There are aircraft that are somewhat more fuel-efficient than the 747 on long-haul routes, but the ratio even for a late-model 777 or A340 doesn't rise above 50.

You can boost this number by changing the definition of long-haul. Cutting the trip length from 12,000 km. to 6,000 km., for instance, doubles the ratio to between 68 and 100, respectively, for 747's and newer aircraft. Even then, the difference between terrestrial and space tourists is only two orders of magnitude, not four.

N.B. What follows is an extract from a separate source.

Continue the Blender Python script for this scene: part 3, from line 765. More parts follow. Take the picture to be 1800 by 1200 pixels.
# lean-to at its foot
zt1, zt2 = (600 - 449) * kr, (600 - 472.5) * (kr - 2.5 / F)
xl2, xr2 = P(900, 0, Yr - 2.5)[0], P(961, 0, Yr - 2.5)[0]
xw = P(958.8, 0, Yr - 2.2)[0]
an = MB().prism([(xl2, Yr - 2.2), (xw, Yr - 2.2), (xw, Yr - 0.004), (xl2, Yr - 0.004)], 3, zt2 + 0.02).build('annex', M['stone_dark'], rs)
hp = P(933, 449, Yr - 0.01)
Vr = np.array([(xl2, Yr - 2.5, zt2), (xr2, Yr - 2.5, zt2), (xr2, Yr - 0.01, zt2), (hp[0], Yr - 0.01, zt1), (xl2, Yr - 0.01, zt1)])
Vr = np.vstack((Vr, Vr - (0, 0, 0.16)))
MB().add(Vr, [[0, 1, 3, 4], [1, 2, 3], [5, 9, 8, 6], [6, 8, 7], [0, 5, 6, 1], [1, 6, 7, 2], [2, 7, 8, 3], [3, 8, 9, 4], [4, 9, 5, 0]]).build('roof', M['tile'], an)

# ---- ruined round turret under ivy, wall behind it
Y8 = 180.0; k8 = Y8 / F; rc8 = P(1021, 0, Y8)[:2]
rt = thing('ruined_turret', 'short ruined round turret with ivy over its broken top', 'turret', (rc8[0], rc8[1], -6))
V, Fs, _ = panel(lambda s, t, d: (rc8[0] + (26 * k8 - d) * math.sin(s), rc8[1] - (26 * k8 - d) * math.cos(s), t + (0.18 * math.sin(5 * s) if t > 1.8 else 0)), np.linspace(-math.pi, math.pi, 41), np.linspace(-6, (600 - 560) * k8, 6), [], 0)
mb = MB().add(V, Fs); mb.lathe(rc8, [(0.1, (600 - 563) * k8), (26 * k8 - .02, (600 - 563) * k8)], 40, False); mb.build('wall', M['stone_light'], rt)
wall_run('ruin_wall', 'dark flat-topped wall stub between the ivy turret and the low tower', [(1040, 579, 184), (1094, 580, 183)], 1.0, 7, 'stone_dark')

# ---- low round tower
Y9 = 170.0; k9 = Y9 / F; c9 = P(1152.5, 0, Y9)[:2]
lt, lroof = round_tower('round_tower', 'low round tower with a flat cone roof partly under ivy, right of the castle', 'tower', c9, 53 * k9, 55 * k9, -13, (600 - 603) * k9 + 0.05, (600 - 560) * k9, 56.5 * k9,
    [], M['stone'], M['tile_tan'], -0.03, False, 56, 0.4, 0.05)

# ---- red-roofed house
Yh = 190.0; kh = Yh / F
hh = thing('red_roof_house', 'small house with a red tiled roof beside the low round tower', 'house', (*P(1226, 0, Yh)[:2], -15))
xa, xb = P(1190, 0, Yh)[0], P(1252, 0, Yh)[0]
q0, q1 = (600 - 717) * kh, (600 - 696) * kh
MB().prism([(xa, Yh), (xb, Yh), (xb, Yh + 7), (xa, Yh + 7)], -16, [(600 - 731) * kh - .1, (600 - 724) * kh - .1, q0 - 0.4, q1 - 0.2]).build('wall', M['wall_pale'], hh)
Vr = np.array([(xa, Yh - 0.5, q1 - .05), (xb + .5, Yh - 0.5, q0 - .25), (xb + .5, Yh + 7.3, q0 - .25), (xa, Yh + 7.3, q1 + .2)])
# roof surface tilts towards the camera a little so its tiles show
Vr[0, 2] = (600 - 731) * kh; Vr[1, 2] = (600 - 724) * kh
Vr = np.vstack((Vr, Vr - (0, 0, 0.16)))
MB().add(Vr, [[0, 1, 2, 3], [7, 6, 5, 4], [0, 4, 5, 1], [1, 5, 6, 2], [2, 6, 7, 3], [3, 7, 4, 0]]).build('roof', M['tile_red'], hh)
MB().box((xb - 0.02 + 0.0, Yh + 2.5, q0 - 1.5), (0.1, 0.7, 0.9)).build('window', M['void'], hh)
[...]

I didn't run the numbers for the case of Al Gore flying by himself on a G-V. In that particular case, both we and Gaia might be better served by rocketing Al into space.

4:33 AM  
Anonymous sdog said...

My question to these 'progressives' is, do I or do I not still get my flying car?

7:02 AM  
Anonymous Anonymous said...

I guess you can pull down a good salary as a climate crusader. Those are some pretty pricey hobbies.

7:04 AM  
Anonymous Anonymous said...

Can anyone say "Prince Charles" along with me?

7:16 AM  
Anonymous Garvey said...

Carl Zimmer is not a scientist. His writing is no better than the scientists he quotes. In the case of climate science, his chums tend to be the dimmest bulbs in the box.

8:42 AM  
Anonymous Techie said...

To steal from Instapundit: I'll believe it's a crisis when the people telling me it's a crisis start acting like it's a crisis.

9:35 AM  
Anonymous Muggins said...

The popular belief in man-made global warming will cost people money, and for the poorer among us, it's a heavy burden. Higher energy costs means more than just more expensive cars and gas. It translates into more expensive consumer goods, including food. Energy is woven throughout the entire chain from mining and manufacturing, to transportation of goods. The Democrats, the party that represented the working class and the downtrodden masses, has morphed into the elitist Green Party, and screw the lower classes, they can ride the bus.

10:08 PM  
Anonymous Anonymous said...

Call me a dumb optimist but this kind of stuff is why I can't believe anything serious will ever be done in regards to carbon. At least in the US (where, I think, the gummint is a little more answerable to the proles).